Monday, August 07, 2006

An Insight into Shia Islam - Part 1/3

Fanatical flagellants. Bearded scholars. Revolutionary tendencies. Messianic beliefs. Leo Africanus uncovers the reality of Shia Islam.

With over one hundred million adherents, Shia Islam at a conservative estimate constitutes ten percent of the global Muslim populous. Shias make up to sixty percent of the population in countries situated in the ancient areas of the Levant and the Fertile Crescent including Syria, Lebanon and Iraq. The Iranian revolution triggered a crucial albeit brief encounter with the Shia world. A world regarded by many as shrouded in impenetrable mystery and by many Muslims as their own fifth column, a tolerated cultish minority. The political upheaval in Iraq and nuclear-jockeying by Iran has once more brought Shiism into the limelight.

Thud, thud, thud. As you approach a Shia community centre or imambara during the first ten days of the first month of the Islamic calendar, you would be excused for thinking you could hear the distant, mottled sound of drumming. Thud, thud, thud. The heavy, rhythmic sound becomes clearer and an accompanying sonorous yet sombre voice becomes audible. Thud, thud, thud. It becomes clear that the drumming is in fact the reverberation of palms striking chests as men stand, shoulder to shoulder, in concentric circles and parallel lines. This is not some Opus Dei reunion but one of the most visible and specific practices adopted by Shias: the mourning ritual commemorating the martyrdom of their 3rd Imam, Hussein, grandson of the prophet Muhammad. The ceremonies have developed over a millennium and highlight some of the core features of Shia belief and practice: a deep veneration for the family of the prophet and communal spirit forged through hardship.

Edward William Lane, 19th century scholar and author of the prestigious (and prodigious) Lane's Lexicon – a dictionary of the Arabic language, offers the following definition of the word Shia: A separate, or distinct, party, or sect, of men.

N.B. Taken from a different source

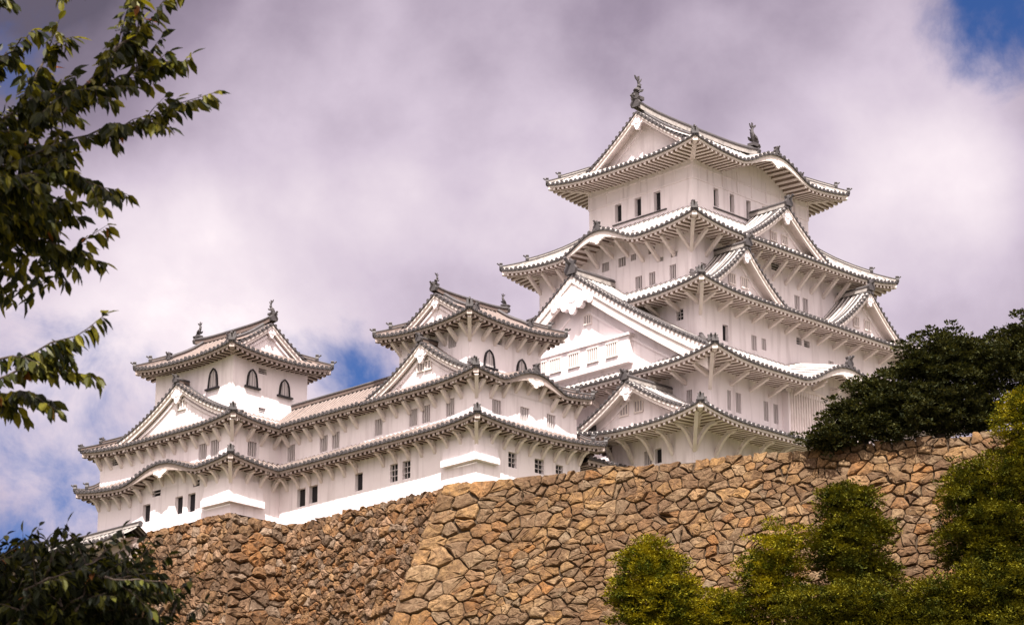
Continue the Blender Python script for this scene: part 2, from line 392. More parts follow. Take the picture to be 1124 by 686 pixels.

He goes on to make mention of the specific application of the term to “a particular party [or sect] being predominantly applied to all who took as their friends, or lords, ‘Alee [sic] and the people of his house: those who followed ‘Alee, saying that he was the [rightful] Imam after the Apostle of God, and believing that the office of Imam should not depart from him and his descendants: they are an innumerable people, who are innovators; the extravagant zealots among them are the Imameeyeh [sic].”

This latter group is the very same group that form the majority of today’s Shia community. Abu Musab al-Zarqawi’s inflammatory pronunciations regarding the Shia are thus by no means novel.

Readers will be aware of the existence of distinctive Sunni and Shia traditions in Islam but their respective origins are steeped in a smokescreen of polemical diatribe and academic excursion with the Shias emerging as the underdogs, commonly portrayed as the religious manifestation of political partisanship. There is consensus that the trigger-factor for the schism was the issue of the immediate succession of the prophet Muhammad after his death in 632, an event to rival New Labour’s handover of power. The Sunnis favoured Abu Bakr, a companion of the prophet and elder statesman, whereas the preference of the Shias was Ali, war veteran and the prophet’s cousin and son-in-law and in their eyes, the divinely appointed choice, the Imam (based on their interpretation of certain verses of the Qur’an and the prophet’s traditions as reported by Shia and Sunni historians alike). Abu Bakr became the first caliph and Ali the eventual fourth.

Professor SHM Jafri, professor of Islamic studies at the Aga Khan University in Karachi, forcefully argues in his The Origins and Early Development of Shia Islam that there existed a group of Muhammad’s contemporaries who regarded Ali as not only his political but religious successor during the former’s lifetime who were referred to as the Shia of Ali. Subsequent political wrangling and civil wars served to galvanise this group into a fully-fledged religious movement.

2 comments:

Anonymous said...

Salam alaikum

I'm a bit disappointed that you introduce Ali as a "war veteran". He was, first and foremost, the Prophet's personal student, and the nation's greatest scholar. The martial aspects are merely a case of "a man's gotta do what a man's gotta do".


Also, IMHO, 100 million is a gross over estimate. When the Iranian regime falls - and fall it will - you will see women ripping off hijabs and men...what do men do in these circumstances?..but the point is that maybe less than 10% of Iranians are actually Muslim if my conversations and experiences are anything to go by.

Good stuff though. Don't forget to plug www.al-islam.org

MA

Anonymous said...

Corrigendum:
10% among the wealthy middle classes and exiles. No doubt the poorer rural areas are much higher.